We forget that it is possible to be faithful and fruitful even when God does not enter the room with ten thousand of His Holy ones.
We look back on our glory days and lament as though God had finished His work, and now it’s all downhill from here.
God has indeed laid the foundation for His Kingdom, and He has done it through the body of His Son, Jesus.
But God has by no means finished.
As God’s people, we can expect disappointment, setbacks, and even a falling away of some labourers. And, since these ups and downs characterise God’s Kingdom as it slowly makes its glorious and, ultimately, victorious trek around the world, we should expect these same ups and downs in our personal lives.
We should not be unprepared, but we should expect times of hardship. There will be tears, and there will be joy.
And the question is, “On that day, what will you turn to?”
Will you return to the world? The best the world can do is try and distract you and amuse you to death. But faithfulness, even in the midst of fear and grief, is about staying the course God has mapped out for you.
It’s not about choosing joy or sadness. It’s about coming to Jesus Christ, who alone can sustain our joy in the pain and in the sorrow.
And therefore, Zechariah, speaking to Israel during these events in Ezra, reminds us…
Don’t despise the day of small beginnings (Zechariah 4:10)
Things may not be bells and whistles every day of your life, but we can still engage in family devotions, sincere public worship, and coming together for prayer and fellowship.
We can still pursue faithful Christian living in our school or our workplace.
And we can still quietly and humbly seek to make Jesus visible in the midst of His enemies.
You may not be the biggest congregation with the most dazzling props, but the question isn’t, “Is she grand” but “Is she genuine?” The question is not, “Is it jazzy here” but, “Is Jesus here?”

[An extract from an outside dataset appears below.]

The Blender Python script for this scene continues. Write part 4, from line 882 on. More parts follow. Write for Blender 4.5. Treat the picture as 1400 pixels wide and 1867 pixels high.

Can the church live through her grey days? Yes. By recognising our fragility and running with our fears to worship the Saviour. This is how we do our warfare. By expecting that though God seems to have dashed all hope, we will yet see the goodness of the Lord in the land of the living.
Faithfulness is about contentment. Content to run to God in a day of fear and anxiety. Content to trust God with our fragility.
And content, especially when God prefers to work in ordinary, non-sensational ways to bring about His people’s ultimate joy and victory.